Poilievre will do ‘anything to win’ and must condemn Alex Jones endorsement: Trudeau




Stephanie Taylor, The Canadian Press



Published on Wednesday, April 24, 2024 3:11 pmEDT





Last updated Wednesday, April 24, 2024 3:47 pmEDT

OTTAWA – As the Liberals try to reverse their political fortunes with the latest federal budget, Prime Minister Justin Trudeau stepped up attacks on his Conservative opponent Wednesday, linking him to a far-right American figure.

Polls suggest the Liberal budget released last week has yet to resonate, but Trudeau suggested it’s more of a plan than what Poilievre has to offer, other than trying to exploit public anxieties.

During a budget promotion stop in Oakville, Ont., Trudeau was asked about Poilievre’s recent appearance alongside anti-carbon pricing activists in Atlantic Canada waving expletive-laden flags bearing the prime minister’s name.

Each leader has to decide how they are going to operate, Trudeau said.

“Are they the type of leader who is going to exacerbate divisions, fears and polarization in our country, launch personal attacks and welcome support from conspiracy theorists and extremists? Because that is exactly what Pierre Poilievre continues to do.”
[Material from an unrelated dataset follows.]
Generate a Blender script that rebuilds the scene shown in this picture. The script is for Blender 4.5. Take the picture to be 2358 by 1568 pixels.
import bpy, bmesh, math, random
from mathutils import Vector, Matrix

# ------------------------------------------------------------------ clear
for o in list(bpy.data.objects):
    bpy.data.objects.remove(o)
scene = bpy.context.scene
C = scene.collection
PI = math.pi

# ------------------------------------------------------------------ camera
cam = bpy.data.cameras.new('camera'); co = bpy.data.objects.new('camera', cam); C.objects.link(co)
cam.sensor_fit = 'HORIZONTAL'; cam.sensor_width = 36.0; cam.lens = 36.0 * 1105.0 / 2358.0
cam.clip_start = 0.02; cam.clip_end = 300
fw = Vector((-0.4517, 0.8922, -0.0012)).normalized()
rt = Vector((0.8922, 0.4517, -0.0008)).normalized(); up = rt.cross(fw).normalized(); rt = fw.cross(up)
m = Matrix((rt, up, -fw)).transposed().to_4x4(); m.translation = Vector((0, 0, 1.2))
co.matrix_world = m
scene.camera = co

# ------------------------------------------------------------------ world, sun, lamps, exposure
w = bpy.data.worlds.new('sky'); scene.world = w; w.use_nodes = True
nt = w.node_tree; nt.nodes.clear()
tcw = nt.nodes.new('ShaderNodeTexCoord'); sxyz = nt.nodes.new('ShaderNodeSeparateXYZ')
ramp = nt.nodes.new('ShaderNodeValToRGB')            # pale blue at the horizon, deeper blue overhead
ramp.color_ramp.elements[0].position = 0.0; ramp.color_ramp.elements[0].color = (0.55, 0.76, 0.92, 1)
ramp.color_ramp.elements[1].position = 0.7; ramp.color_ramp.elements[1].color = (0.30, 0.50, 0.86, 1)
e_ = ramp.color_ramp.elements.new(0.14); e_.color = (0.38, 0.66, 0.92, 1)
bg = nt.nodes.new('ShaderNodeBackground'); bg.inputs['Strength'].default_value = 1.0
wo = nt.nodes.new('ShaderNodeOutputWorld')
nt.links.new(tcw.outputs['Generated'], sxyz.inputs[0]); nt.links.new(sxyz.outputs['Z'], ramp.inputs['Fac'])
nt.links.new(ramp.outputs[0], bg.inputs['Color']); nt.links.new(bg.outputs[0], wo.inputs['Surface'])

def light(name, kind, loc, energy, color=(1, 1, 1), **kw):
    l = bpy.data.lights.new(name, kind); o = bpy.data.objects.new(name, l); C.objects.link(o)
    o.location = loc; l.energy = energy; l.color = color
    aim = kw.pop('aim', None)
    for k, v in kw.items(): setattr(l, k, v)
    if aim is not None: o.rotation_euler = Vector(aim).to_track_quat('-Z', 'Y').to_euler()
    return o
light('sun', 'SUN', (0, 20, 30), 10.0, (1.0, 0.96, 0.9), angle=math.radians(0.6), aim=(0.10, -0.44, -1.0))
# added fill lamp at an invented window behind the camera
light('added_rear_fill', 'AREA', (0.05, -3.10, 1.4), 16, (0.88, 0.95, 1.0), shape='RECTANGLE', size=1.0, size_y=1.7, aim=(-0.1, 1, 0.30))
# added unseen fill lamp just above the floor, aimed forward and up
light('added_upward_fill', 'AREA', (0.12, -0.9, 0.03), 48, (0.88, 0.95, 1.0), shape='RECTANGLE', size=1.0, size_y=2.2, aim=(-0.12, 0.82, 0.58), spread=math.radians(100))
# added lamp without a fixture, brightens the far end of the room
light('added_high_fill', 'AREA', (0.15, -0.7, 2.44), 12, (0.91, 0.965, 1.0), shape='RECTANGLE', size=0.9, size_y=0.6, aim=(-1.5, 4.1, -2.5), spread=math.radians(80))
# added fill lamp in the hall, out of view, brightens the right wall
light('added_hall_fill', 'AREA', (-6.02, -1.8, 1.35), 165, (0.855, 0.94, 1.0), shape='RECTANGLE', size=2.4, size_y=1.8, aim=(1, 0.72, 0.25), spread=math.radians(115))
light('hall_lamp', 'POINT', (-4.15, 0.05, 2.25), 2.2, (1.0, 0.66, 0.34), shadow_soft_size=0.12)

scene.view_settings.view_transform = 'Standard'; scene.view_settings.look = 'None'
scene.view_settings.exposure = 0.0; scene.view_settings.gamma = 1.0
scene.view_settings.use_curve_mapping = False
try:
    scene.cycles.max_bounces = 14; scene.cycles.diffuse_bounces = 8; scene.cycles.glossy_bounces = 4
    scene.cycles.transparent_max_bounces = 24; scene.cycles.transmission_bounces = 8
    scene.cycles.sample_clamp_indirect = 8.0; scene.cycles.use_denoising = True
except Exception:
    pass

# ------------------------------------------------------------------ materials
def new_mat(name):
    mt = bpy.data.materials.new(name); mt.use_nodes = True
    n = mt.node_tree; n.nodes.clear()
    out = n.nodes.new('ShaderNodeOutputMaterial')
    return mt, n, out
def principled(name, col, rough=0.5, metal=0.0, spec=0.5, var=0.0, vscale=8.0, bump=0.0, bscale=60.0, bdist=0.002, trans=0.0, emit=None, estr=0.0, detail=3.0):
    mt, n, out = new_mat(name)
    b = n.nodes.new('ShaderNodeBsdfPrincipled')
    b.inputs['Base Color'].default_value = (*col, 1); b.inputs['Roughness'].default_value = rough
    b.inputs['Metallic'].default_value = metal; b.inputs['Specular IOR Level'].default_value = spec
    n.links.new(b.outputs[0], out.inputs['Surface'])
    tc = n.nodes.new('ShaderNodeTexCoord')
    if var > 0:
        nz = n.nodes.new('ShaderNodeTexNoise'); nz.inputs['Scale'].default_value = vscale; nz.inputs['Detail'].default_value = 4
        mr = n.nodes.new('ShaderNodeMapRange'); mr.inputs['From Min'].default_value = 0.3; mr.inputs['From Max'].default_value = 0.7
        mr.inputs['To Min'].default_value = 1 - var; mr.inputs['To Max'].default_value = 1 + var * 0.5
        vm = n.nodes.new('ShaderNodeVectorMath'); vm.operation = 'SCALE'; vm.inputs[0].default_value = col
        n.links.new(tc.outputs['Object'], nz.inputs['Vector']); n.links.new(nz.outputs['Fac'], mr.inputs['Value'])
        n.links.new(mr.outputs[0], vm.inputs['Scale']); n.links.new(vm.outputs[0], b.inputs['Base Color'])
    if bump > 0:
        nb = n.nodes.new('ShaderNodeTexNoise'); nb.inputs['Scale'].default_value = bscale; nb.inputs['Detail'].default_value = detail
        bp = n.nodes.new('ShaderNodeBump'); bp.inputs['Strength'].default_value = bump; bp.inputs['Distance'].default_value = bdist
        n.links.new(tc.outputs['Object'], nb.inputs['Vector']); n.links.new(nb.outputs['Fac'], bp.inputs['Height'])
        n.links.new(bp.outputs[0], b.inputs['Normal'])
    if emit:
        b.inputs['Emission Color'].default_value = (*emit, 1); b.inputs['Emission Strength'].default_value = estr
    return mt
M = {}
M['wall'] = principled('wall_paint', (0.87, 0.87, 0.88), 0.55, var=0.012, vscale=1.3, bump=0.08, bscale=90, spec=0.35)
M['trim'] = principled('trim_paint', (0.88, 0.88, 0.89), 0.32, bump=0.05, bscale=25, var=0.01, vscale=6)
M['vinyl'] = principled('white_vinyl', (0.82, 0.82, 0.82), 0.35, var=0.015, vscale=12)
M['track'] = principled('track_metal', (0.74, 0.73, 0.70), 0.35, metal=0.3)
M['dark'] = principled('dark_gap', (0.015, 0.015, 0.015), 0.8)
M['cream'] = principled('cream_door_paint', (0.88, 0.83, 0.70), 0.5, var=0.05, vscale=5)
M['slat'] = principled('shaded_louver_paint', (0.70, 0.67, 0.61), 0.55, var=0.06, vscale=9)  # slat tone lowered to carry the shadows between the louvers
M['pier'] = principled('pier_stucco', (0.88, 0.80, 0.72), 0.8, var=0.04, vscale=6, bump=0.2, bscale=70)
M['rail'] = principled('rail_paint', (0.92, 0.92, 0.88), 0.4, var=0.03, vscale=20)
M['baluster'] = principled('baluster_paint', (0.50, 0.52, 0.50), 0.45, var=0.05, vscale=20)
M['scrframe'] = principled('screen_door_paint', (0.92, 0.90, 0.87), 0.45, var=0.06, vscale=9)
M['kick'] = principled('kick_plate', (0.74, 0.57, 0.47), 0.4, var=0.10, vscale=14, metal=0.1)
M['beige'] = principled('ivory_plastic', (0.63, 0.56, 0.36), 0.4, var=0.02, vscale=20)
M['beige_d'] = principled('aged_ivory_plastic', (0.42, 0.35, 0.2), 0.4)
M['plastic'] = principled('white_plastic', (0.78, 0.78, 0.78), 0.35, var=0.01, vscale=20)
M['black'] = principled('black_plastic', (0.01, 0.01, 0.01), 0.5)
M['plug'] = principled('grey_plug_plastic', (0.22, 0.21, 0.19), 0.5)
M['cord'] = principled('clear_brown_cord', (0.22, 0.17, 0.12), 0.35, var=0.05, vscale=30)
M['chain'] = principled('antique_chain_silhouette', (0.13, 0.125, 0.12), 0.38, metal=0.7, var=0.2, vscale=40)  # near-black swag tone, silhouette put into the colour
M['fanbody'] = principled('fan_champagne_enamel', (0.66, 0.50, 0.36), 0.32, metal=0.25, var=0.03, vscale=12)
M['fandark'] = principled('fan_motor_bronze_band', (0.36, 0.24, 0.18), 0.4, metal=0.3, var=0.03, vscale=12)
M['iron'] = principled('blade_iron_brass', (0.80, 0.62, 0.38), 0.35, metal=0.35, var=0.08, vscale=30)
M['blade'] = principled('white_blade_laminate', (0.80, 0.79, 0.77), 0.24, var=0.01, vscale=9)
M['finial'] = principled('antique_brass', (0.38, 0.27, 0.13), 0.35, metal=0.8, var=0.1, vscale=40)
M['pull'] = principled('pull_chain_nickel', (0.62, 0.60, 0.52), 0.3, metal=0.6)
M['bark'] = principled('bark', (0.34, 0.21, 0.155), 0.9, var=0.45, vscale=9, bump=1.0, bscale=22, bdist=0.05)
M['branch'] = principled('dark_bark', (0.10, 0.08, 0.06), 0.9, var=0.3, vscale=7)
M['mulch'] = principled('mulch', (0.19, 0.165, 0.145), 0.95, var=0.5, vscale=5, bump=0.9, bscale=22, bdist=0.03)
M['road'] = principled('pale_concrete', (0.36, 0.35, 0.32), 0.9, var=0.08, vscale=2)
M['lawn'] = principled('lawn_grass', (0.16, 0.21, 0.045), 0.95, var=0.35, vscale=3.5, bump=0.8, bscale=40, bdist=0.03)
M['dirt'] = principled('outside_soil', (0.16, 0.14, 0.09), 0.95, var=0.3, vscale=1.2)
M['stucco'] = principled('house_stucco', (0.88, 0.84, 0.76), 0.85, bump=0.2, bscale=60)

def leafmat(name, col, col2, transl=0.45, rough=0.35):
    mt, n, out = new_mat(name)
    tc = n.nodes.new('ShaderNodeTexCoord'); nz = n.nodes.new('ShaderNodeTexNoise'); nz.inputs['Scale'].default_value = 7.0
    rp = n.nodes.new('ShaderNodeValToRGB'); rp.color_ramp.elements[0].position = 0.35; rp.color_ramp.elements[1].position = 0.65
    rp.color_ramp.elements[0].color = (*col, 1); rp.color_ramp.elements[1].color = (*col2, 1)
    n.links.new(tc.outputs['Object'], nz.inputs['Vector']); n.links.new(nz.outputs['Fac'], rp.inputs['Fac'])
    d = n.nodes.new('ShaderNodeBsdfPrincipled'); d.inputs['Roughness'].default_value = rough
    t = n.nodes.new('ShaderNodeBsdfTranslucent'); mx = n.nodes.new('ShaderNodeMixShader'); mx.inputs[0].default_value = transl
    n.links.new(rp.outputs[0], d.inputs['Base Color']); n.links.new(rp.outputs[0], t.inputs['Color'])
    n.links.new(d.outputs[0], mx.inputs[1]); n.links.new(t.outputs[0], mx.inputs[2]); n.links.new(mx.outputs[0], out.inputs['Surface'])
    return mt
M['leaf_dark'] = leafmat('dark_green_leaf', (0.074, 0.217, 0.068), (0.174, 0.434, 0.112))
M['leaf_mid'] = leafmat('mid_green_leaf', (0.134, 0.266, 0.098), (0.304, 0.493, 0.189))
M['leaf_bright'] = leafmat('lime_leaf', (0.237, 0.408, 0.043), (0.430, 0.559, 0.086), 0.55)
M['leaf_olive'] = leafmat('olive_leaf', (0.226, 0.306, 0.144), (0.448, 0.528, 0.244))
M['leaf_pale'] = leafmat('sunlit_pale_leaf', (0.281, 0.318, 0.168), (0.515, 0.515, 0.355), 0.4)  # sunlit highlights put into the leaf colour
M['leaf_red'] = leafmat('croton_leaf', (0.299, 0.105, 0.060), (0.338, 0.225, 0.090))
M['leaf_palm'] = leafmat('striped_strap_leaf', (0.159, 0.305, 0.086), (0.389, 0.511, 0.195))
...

A spokesman for the Conservative leader said Poilievre “made a brief, impromptu stop” when he noticed protesters during a drive between events in the region on Tuesday night.

Sebastian Skamski said Poilievre greeted them because he saw it as a “carbon tax protest” and because of their outspoken opposition to federal consumer carbon pricing.

If Trudeau is concerned about extremism in Canada, Skamski said, he should pay more attention to anti-war protests in Gaza. Some of them have included protesters praising the deadly October 7 attacks on Israel by Hamas. Both Trudeau and Poilievre have condemned that rhetoric.

Videos posted to a Facebook group called “National Carbon Tax Protest” show Poilievre shaking hands with some of the protesters and introducing himself to a woman as “the guy who is going to eliminate the tax.”

In the video, Poilievre says he was traveling from PEI to Nova Scotia when he saw the group, which he mentions hearing about on the news. “I will reduce the tax,” he tells protesters, adding that others support his cause.

He mentions Trudeau by name and says that “people believed his lies” and that “everything he said was nonsense.” He then tours the site and is shown vehicles that the owners say they have slept in for more than three weeks, a scene reminiscent of the 2022 “Freedom Convoy” in downtown Ottawa.

At one point, a man asks Poilievre for a photo, suggesting that they pose in front of a row of flags, one of which includes a slur about Trudeau. Poilievre can be heard suggesting that they meet somewhere else.

Poilievre then praises the group and tells them to “keep it up” and called their protest “a good old-fashioned Canadian tax revolt.”

Federal NDP Leader Jagmeet Singh told reporters at an event in Edmonton that a leader must unite people, while

Leaders are supposed to unite people, but Poilievre “is irresponsible with language” and “stokes division,” NDP Leader Jagmeet Singh said Wednesday during an event in Edmonton.

At the event in Oakville, Trudeau was at pains to point out that Poilievre had done nothing to reject the endorsement of notorious right-wing commentator Alex Jones.

Jones was ordered to pay nearly $1 billion in damages to the families of victims of the deadly 2012 Sandy Hook school shooting, which he long described as a hoax.

“This is the kind of man who says Pierre Poilievre has the right ideas to take the country to the right, to conspiracy theories, to extremism, to polarization,” Trudeau said.

“The fact that he continues to encourage the kind of divisive approaches to Canada that I don’t think Canadians want to see really shows that he will do anything to win, anything to fuel negativity and fear.”

When asked about Jones, Skamski said “we don’t follow him” or listen to what he has to say.

“It is the support of ordinary, hard-working Canadians that the Conservatives are working to earn. “Unlike Justin Trudeau, we don’t pay attention to what any American says.”

Trudeau’s Liberals have spent most of the past year well behind Poilievre’s Conservatives, polls suggest.

Ahead of a federal election due no later than October 2025, the Liberals are using their latest budget to address what they see as the biggest reasons younger Canadians are turning to the Conservatives.

It focuses largely on measures aimed at alleviating the rising cost of living and a housing crisis that has left millennial and Gen Z Canadians locked out of the market.

Trudeau and Finance Minister Chrystia Freeland are selling the spending plan as one that seeks to deliver fairness to young people by requiring the wealthiest Canadians and corporations to pay more taxes on their profits.